Give the data below again, word for word.

> Data shown:
- - - -
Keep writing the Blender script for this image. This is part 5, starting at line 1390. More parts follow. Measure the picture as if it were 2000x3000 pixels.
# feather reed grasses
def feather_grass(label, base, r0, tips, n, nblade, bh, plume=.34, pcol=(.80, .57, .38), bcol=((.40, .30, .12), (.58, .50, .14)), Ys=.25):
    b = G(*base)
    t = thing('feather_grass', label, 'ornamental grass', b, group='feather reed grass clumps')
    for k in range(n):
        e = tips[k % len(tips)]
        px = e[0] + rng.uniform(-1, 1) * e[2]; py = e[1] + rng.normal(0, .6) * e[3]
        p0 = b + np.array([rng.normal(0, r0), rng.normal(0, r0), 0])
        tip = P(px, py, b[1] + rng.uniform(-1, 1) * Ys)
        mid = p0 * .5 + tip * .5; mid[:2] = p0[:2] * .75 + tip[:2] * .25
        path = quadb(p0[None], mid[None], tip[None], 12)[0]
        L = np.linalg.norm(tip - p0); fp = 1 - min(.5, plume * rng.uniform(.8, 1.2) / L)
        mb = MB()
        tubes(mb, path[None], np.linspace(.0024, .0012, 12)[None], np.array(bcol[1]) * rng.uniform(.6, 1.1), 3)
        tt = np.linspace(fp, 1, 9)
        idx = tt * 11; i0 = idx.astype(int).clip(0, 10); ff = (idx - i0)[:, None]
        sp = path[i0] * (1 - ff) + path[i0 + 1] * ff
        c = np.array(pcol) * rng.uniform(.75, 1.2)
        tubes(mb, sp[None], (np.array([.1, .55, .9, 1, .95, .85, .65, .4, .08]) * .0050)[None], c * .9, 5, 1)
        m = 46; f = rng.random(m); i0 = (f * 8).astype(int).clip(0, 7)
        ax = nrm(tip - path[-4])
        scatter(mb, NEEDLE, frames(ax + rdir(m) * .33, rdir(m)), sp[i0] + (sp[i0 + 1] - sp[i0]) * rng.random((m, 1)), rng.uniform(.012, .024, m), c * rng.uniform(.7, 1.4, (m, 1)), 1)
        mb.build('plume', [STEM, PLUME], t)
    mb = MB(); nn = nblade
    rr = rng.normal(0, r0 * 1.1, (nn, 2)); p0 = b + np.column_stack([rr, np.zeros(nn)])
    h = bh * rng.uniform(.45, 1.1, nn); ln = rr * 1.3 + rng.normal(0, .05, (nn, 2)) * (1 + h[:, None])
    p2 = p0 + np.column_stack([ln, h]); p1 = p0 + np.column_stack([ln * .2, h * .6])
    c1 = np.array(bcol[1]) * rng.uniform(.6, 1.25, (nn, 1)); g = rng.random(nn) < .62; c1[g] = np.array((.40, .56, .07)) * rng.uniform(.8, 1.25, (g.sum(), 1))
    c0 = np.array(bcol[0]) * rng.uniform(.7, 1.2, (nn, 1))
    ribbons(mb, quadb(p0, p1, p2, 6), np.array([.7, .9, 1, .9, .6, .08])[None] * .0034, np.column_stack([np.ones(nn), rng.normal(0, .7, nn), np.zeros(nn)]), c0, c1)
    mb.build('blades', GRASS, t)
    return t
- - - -
> Result of the exercise:
Keep writing the Blender script for this image. This is part 5, starting at line 1390. More parts follow. Measure the picture as if it were 2000x3000 pixels.
# feather reed grasses
def feather_grass(label, base, r0, tips, n, nblade, bh, plume=.34, pcol=(.80, .57, .38), bcol=((.40, .30, .12), (.58, .50, .14)), Ys=.25):
    b = G(*base)
    t = thing('feather_grass', label, 'ornamental grass', b, group='feather reed grass clumps')
    for k in range(n):
        e = tips[k % len(tips)]
        px = e[0] + rng.uniform(-1, 1) * e[2]; py = e[1] + rng.normal(0, .6) * e[3]
        p0 = b + np.array([rng.normal(0, r0), rng.normal(0, r0), 0])
        tip = P(px, py, b[1] + rng.uniform(-1, 1) * Ys)
        mid = p0 * .5 + tip * .5; mid[:2] = p0[:2] * .75 + tip[:2] * .25
        path = quadb(p0[None], mid[None], tip[None], 12)[0]
        L = np.linalg.norm(tip - p0); fp = 1 - min(.5, plume * rng.uniform(.8, 1.2) / L)
        mb = MB()
        tubes(mb, path[None], np.linspace(.0024, .0012, 12)[None], np.array(bcol[1]) * rng.uniform(.6, 1.1), 3)
        tt = np.linspace(fp, 1, 9)
        idx = tt * 11; i0 = idx.astype(int).clip(0, 10); ff = (idx - i0)[:, None]
        sp = path[i0] * (1 - ff) + path[i0 + 1] * ff
        c = np.array(pcol) * rng.uniform(.75, 1.2)
        tubes(mb, sp[None], (np.array([.1, .55, .9, 1, .95, .85, .65, .4, .08]) * .0050)[None], c * .9, 5, 1)
        m = 46; f = rng.random(m); i0 = (f * 8).astype(int).clip(0, 7)
        ax = nrm(tip - path[-4])
        scatter(mb, NEEDLE, frames(ax + rdir(m) * .33, rdir(m)), sp[i0] + (sp[i0 + 1] - sp[i0]) * rng.random((m, 1)), rng.uniform(.012, .024, m), c * rng.uniform(.7, 1.4, (m, 1)), 1)
        mb.build('plume', [STEM, PLUME], t)
    mb = MB(); nn = nblade
    rr = rng.normal(0, r0 * 1.1, (nn, 2)); p0 = b + np.column_stack([rr, np.zeros(nn)])
    h = bh * rng.uniform(.45, 1.1, nn); ln = rr * 1.3 + rng.normal(0, .05, (nn, 2)) * (1 + h[:, None])
    p2 = p0 + np.column_stack([ln, h]); p1 = p0 + np.column_stack([ln * .2, h * .6])
    c1 = np.array(bcol[1]) * rng.uniform(.6, 1.25, (nn, 1)); g = rng.random(nn) < .62; c1[g] = np.array((.40, .56, .07)) * rng.uniform(.8, 1.25, (g.sum(), 1))
    c0 = np.array(bcol[0]) * rng.uniform(.7, 1.2, (nn, 1))
    ribbons(mb, quadb(p0, p1, p2, 6), np.array([.7, .9, 1, .9, .6, .08])[None] * .0034, np.column_stack([np.ones(nn), rng.normal(0, .7, nn), np.zeros(nn)]), c0, c1)
    mb.build('blades', GRASS, t)
    return t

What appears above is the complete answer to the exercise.